JPL engineers went as far as printing a scaled down version to take out and show people, and they even put Braille on the bottom telling the blind what it was so they could touch and feel the future for themselves.

3D printing isn’t just a novelty at NASA. While designers are using it for prototyping, hardcore scientists printed stuff that ended up on Mars.

“Our Mechanical Engineer, [William] Bill Allen, is one of the guys who designs things. When something goes into space, it has to get packaged and it unwraps itself [once it’s up there]. We gave him a 3D printer through the petting zoo and asked him what he could do with it. He just said to us ‘oh that’s a toy’, but he tried it. In a week he had reprinted his office! Cable trays and an iPhone stand and everything!

“And then what happened is that somebody walked off with his webcam, so he reprinted one. At the same time he was coming up with a design for a super-parachute that opens at 11G,” Tom says, like it’s no big deal.

That parachute turned out to be quite a big deal. It’s still the largest supersonic parachute ever made, and it was used to slow the Curiosity Rover’s flying saucer package into the Mars atmosphere. You may know it better as the Seven Minutes Of Terror.

“The design for that — the thing that actually attaches to the spacecraft when the parachute opens — was designed on a Makerbot. He started figuring it out when he did the joints for his webcam. One thing translated into the other. He worked out how [the parachute] would attach [to the module], so it wouldn’t snap off. We have example after example like that with 3D printing.

So where to next for 3D printing at NASA? Well, Tom says that he wants to create new elements for a safe and more rigid spacecraft.

“The future of 3D printing is combining and creating new 3D materials, and JPL will be a world-leader in that. For example, let’s say that you’re going to create a new spacecraft. If you’re mating two materials, there’s a weakness [where they join]. Instead, you could print it as one solid or in one take, the weakness is not there. We have one guy, Bill Hoffman, who demonstrated he has a piece of material that needs to be magnetic on one side and not magnetic on the other, and he did it with 3D printing. If you can start mixing different materials, you can create materials that don’t exist, that have new properties.

“We gave him a 3D printer through the petting zoo and asked him what he could do with it. He just said to us ‘oh that’s a toy’, but he tried it. In a week he had reprinted his office! Cable trays and an iPhone stand and everything!”

“When we did an innovation seminar on 3D printing, a mechanical engineer said that ‘I no longer have to worry about how to manufacture it when I design it. I just have to design it’. That’s a big deal.

“I woke up in the middle of the night thinking that was a deep, deep statement.”

Augmenting Humanity

JPL employs some of the smartest people on the planet, and Tom’s job is to give them the tools to work smarter and produce better results. The next thing he’s working on is augmenting the brain to think better and therefore work better. It’s what he calls Augmented Humanity.
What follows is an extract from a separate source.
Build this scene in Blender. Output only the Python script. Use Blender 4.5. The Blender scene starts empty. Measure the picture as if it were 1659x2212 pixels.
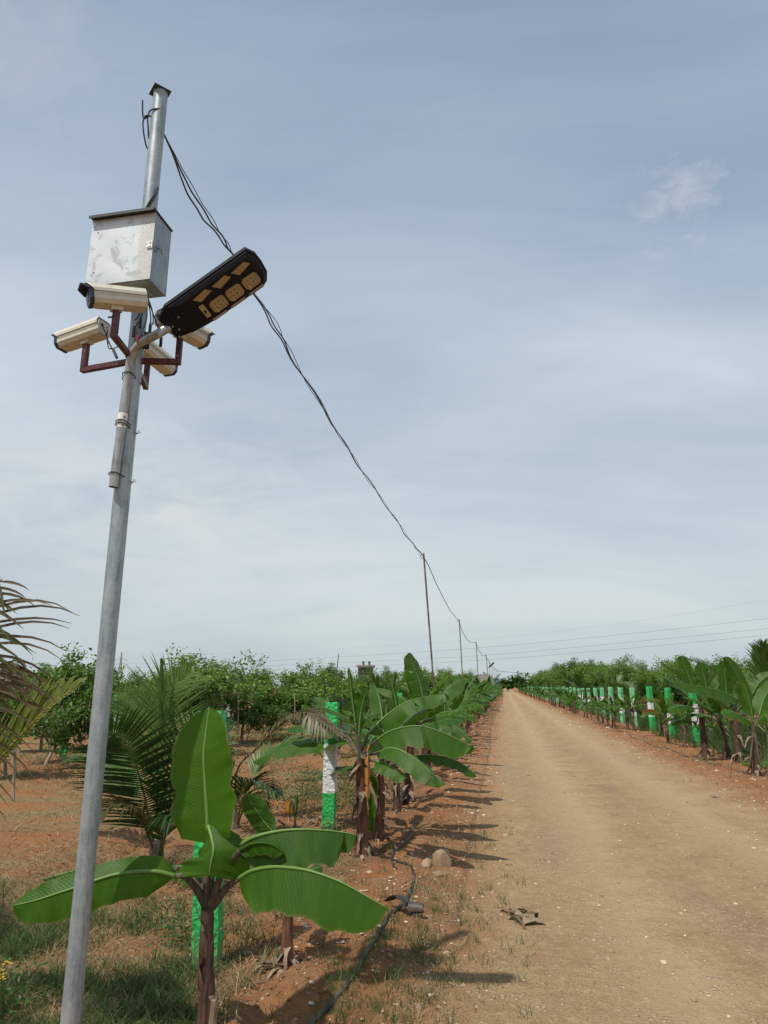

“The Fitbit and all that are helping us with ourselves. Google Glass and the like are helping augment how we work. What’s missing is something that helps us augment how we think. We’re too interrupt-driven right now. Emails come from everywhere, text messages, so how can we start augmenting the human to think more? Give it about six months and we’ll have what we think that is.”

Tom asks me where I do my best thinking. After a bit of a ponder, I finally decide on the shower. Something about the shower completely detaches my brain from reality and frees it up to think about stuff. For Tom, it’s standing in front of the Christmas tree in his home when everyone has gone to bed. That was the last time he had a good think.

It’s also about having a great idea and capturing it, says Tom. He thinks that wearables like Google Glass v2 might be able to help with that.

“We can use it to repair an antenna…to talk about what we see and record it so it becomes a lesson for somebody else. You see the world through the eyes of an expert. That’s the augmented human.”

Tom is entering a new tech decade, and he’s here at CES looking for the next big thing. He wants one small step for tech to fuel another giant leap for mankind. He hasn’t found it yet, but like NASA, he’s searching.